Has anyone done a macroeconomic analysis of the costs of the PQC migration?
It seems hard to estimate, but it feels like a number with way too many zeros after it.
@sophieschmieg I suspect you probably can’t for another five or more years. The push to do TLS everywhere drove things like AES hardware in CPUs and TLS offload and termination in NICs. It’s still consuming more power than not doing it, but the power cost now is much lower than it was before all of this, so I wouldn’t be surprised if it ended up being a net saving. At the moment, only a handful of folks are looking at hardware offload for PQC and it’s not clear to me if there will be additional benefits from the hardware people are building for it (it may just be cost).

@david_chisnall @sophieschmieg I don't believe there is any benefit of hardware offload for PQC.
PQC is only used for key agreement or signature, which is a very small part of a TLS flow. Encryption is still going to stay AES or Chacha.

I believe this was meant for the amount of (human) work required to prototype, collaborate, specify, certify and deploy.

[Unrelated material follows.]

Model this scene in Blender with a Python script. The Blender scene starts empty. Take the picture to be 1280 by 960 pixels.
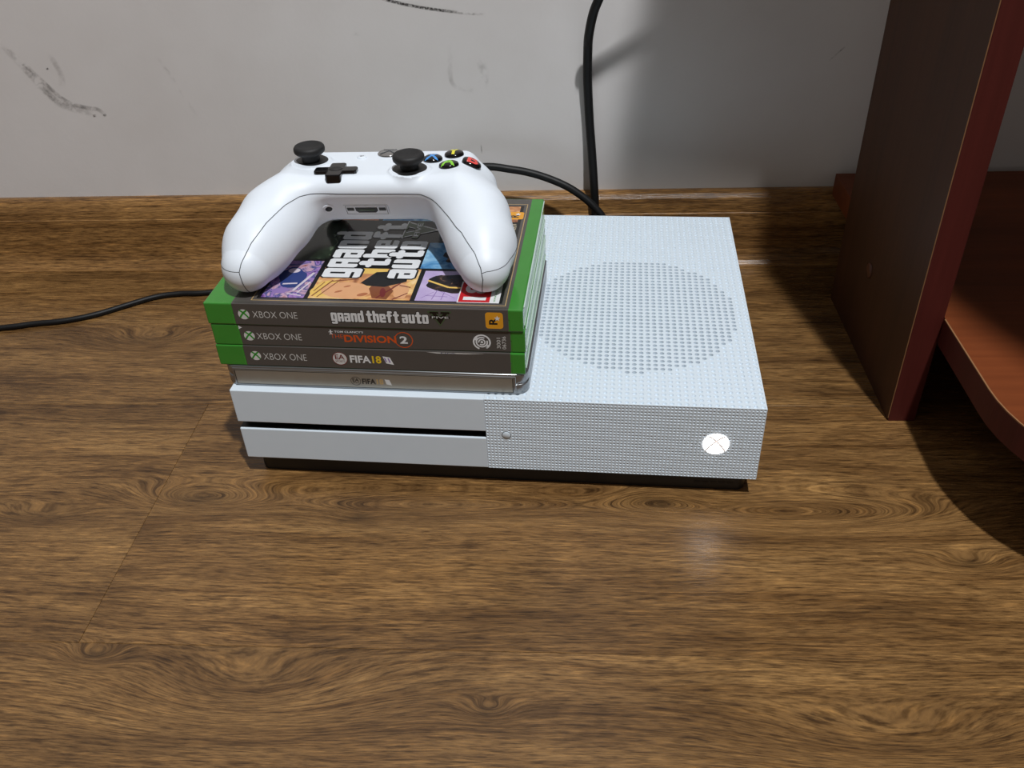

To be honest, the most problematic portion at the moment is the lack of support for secure storage (HSMs, TPMs, yubikeys, ...) of PQC private keys. And this won't happen for a little while.

@david_chisnall @sophieschmieg Add on top of that the problems created by the current US admin when they cut jobs at NIST (which costs every more _time_ for everyone)
@david_chisnall @baloo yeah, I think hardware offloads are not the most interesting aspect of the solution here. Roughly speaking, the cost falls into two buckets, the engineering cost and the operational cost. Both currently have huge error bars on them, especially since the operational cost is mainly in bandwidth, which is much harder to model cost for when compared to compute. Add to that that you can partially trade off operational costs with engineering costs and you get something you need to have an engineering degree and an economics degree to do cost modeling for.

@sophieschmieg @david_chisnall I mainly work around code-signing use-cases. The larger signatures are definitely hard to retrofit in existing systems.

This is a major engineering cost for us.

@sophieschmieg @david_chisnall That and CPU vendors doing their own thing because why not.

Out of every solutions out there, they made an effort in picking the worst one.